A Veteran Prop Master Says He Turned Down A Job On ‘Rust’ Due To ‘Massive Red Flags’

On Thursday, October 21st, cinematographer Halyna Hutchins was tragically killed while filming the new Western Rust near Santa Fe, New Mexico, when she struck and killed by a bullet from a gun fired by Alec Baldwin. As the incident continues to be probed by authorities and the Hollywood unions that oversee movie set safety protocols, new information is emerging about the production. As The Wrap reports, veteran property master Neal W. Zoromski came forward to say that he was in discussions about coming aboard as Rust’s property master, but ultimately passed on the job after getting a “bad feeling.”

Zoromski—who has more than 30 years of experience as a prop master and has worked on a number of well-known film and TV productions, including Criminal Minds, Scandal, Grace and Frankie, and Snowfallspoke with the Los Angeles Times about how excited he initially was at the prospect of working on the project, as he has never filmed a Western. But that after spending four days speaking with Rust’s filmmakers, Zoromski passed on the project as “there were massive red flags.” According to the Times:

“He said he felt that Rust was too much of a slapdash production, one with an overriding focus on saving money instead of a concern for people’s safety. Production managers didn’t seem to value experience and were brushing off his questions, he said.”

“After I pressed ‘send’ on that last email, I felt, in the pit of my stomach: ‘That is an accident waiting to happen,’” Zoromski told the Times. But now, he’s reportedly questioning whether he made the right decision to pass on the project, as “he believes that had he accepted the Rust job, things would have turned out differently.”

“I take my job incredibly seriously,” Zoromski said. “As the prop master, you have to be concerned about safety. I’m the guy who hands the guns to the people on set.”

Among the concerns that led to Zoromski saying “no” to the project was the fact that he was initially contacted on September 20th, just two weeks before production was set to begin, whereas often a prop master is brought in months ahead of time. He also claimed that the producers were “evasive” when he was asking about the specifics of the job, including the list of props he’d need to gather and oversee.

“In the movies, the prep is everything,” Zoromski said. “You also need time to clean, inspect and repair guns. You need time to fix old clocks. In period films, you are sometimes using antiques. But here, there was absolutely no time to prepare, and that gave me a bad feeling.”

The “deal breaker,” according to the Times:

Zoromski said he initially asked for a department of five technicians. He was told that “Rust” was a low-budget production and that plans were to use items from a local prop house. He modified his request to have at least two experienced crew members: one to serve as an assistant prop master and the other as an armorer, or gun wrangler, dedicated to making sure the weapons were safe, oiled and functioning properly.

But the “Rust” producers insisted that only one person was needed to handle both tasks.

“You never have a prop assistant double as the armorer,” Zoromski said. “Those are two really big jobs.”

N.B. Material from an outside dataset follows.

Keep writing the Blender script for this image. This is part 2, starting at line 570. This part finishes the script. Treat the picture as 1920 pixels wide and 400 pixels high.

The job of “property key assistant/armorer” ultimately went to Hannah Gutierrez-Reed, a 24-year-old with just two other credits to her name—one as a costume assistant and the other as head armorer on The Old Way, which is set to be released in 2022. That lack of experience is part of what’s now being questioned, with the Los Angeles Times writing that:

“According to search warrants, [Gutierrez-Reed] left three weapons on a rolling cart outside the church setting at midday Thursday. [Joel] Souza, the film’s director, told a Santa Fe County Sheriff’s Office investigator that multiple people had been handling the guns and that he wasn’t sure whether anyone had checked them for safety after the group came back from lunch.”